Excerpt from a dataset
— begin —
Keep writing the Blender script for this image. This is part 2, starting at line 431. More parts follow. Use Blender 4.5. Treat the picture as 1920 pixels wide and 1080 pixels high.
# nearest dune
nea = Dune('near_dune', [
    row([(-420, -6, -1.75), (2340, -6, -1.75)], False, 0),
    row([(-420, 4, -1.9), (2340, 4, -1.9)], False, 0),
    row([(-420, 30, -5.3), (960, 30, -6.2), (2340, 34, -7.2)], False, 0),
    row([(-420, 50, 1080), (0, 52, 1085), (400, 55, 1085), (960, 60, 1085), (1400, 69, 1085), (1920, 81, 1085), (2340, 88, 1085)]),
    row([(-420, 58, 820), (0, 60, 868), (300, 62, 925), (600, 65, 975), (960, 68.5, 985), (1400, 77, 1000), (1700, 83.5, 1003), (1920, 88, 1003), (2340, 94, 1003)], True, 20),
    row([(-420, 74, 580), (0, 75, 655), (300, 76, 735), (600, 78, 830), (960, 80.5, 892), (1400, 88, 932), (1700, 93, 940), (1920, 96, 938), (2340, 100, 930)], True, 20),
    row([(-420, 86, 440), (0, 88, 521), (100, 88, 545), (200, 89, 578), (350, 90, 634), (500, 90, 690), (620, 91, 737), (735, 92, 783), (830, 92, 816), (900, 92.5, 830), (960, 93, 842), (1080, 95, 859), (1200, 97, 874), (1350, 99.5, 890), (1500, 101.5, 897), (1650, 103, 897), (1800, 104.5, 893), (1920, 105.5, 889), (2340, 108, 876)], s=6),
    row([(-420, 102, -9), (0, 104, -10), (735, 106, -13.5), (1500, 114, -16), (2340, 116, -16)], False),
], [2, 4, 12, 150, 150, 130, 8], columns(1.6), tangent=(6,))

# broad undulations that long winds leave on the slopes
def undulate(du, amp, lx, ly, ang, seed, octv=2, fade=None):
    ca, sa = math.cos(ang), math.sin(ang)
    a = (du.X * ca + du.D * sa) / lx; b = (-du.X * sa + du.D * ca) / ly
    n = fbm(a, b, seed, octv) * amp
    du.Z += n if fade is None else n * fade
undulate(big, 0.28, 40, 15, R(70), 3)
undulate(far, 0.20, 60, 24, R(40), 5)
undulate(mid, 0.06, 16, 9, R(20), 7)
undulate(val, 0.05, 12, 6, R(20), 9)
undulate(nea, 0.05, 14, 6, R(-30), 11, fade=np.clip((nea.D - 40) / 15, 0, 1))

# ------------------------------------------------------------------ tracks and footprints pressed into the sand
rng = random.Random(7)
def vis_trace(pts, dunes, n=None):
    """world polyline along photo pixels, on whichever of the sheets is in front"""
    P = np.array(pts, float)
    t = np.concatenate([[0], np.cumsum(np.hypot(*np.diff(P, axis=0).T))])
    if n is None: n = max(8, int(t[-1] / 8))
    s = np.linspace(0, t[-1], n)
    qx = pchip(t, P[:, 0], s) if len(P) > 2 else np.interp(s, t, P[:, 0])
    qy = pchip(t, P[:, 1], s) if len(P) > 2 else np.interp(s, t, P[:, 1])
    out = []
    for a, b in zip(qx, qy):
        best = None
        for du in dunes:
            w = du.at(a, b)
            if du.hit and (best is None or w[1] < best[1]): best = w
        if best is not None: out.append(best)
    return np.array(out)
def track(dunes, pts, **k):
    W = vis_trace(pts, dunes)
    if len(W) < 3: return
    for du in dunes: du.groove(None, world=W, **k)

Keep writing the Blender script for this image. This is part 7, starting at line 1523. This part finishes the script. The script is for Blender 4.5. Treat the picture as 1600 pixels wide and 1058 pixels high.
— end —
→ **Problem description**: Please give back all of the records exactly as written.

→ **Output of the task**:
Keep writing the Blender script for this image. This is part 2, starting at line 431. More parts follow. Use Blender 4.5. Treat the picture as 1920 pixels wide and 1080 pixels high.
# nearest dune
nea = Dune('near_dune', [
    row([(-420, -6, -1.75), (2340, -6, -1.75)], False, 0),
    row([(-420, 4, -1.9), (2340, 4, -1.9)], False, 0),
    row([(-420, 30, -5.3), (960, 30, -6.2), (2340, 34, -7.2)], False, 0),
    row([(-420, 50, 1080), (0, 52, 1085), (400, 55, 1085), (960, 60, 1085), (1400, 69, 1085), (1920, 81, 1085), (2340, 88, 1085)]),
    row([(-420, 58, 820), (0, 60, 868), (300, 62, 925), (600, 65, 975), (960, 68.5, 985), (1400, 77, 1000), (1700, 83.5, 1003), (1920, 88, 1003), (2340, 94, 1003)], True, 20),
    row([(-420, 74, 580), (0, 75, 655), (300, 76, 735), (600, 78, 830), (960, 80.5, 892), (1400, 88, 932), (1700, 93, 940), (1920, 96, 938), (2340, 100, 930)], True, 20),
    row([(-420, 86, 440), (0, 88, 521), (100, 88, 545), (200, 89, 578), (350, 90, 634), (500, 90, 690), (620, 91, 737), (735, 92, 783), (830, 92, 816), (900, 92.5, 830), (960, 93, 842), (1080, 95, 859), (1200, 97, 874), (1350, 99.5, 890), (1500, 101.5, 897), (1650, 103, 897), (1800, 104.5, 893), (1920, 105.5, 889), (2340, 108, 876)], s=6),
    row([(-420, 102, -9), (0, 104, -10), (735, 106, -13.5), (1500, 114, -16), (2340, 116, -16)], False),
], [2, 4, 12, 150, 150, 130, 8], columns(1.6), tangent=(6,))

# broad undulations that long winds leave on the slopes
def undulate(du, amp, lx, ly, ang, seed, octv=2, fade=None):
    ca, sa = math.cos(ang), math.sin(ang)
    a = (du.X * ca + du.D * sa) / lx; b = (-du.X * sa + du.D * ca) / ly
    n = fbm(a, b, seed, octv) * amp
    du.Z += n if fade is None else n * fade
undulate(big, 0.28, 40, 15, R(70), 3)
undulate(far, 0.20, 60, 24, R(40), 5)
undulate(mid, 0.06, 16, 9, R(20), 7)
undulate(val, 0.05, 12, 6, R(20), 9)
undulate(nea, 0.05, 14, 6, R(-30), 11, fade=np.clip((nea.D - 40) / 15, 0, 1))

# ------------------------------------------------------------------ tracks and footprints pressed into the sand
rng = random.Random(7)
def vis_trace(pts, dunes, n=None):
    """world polyline along photo pixels, on whichever of the sheets is in front"""
    P = np.array(pts, float)
    t = np.concatenate([[0], np.cumsum(np.hypot(*np.diff(P, axis=0).T))])
    if n is None: n = max(8, int(t[-1] / 8))
    s = np.linspace(0, t[-1], n)
    qx = pchip(t, P[:, 0], s) if len(P) > 2 else np.interp(s, t, P[:, 0])
    qy = pchip(t, P[:, 1], s) if len(P) > 2 else np.interp(s, t, P[:, 1])
    out = []
    for a, b in zip(qx, qy):
        best = None
        for du in dunes:
            w = du.at(a, b)
            if du.hit and (best is None or w[1] < best[1]): best = w
        if best is not None: out.append(best)
    return np.array(out)
def track(dunes, pts, **k):
    W = vis_trace(pts, dunes)
    if len(W) < 3: return
    for du in dunes: du.groove(None, world=W, **k)

Keep writing the Blender script for this image. This is part 7, starting at line 1523. This part finishes the script. The script is for Blender 4.5. Treat the picture as 1600 pixels wide and 1058 pixels high.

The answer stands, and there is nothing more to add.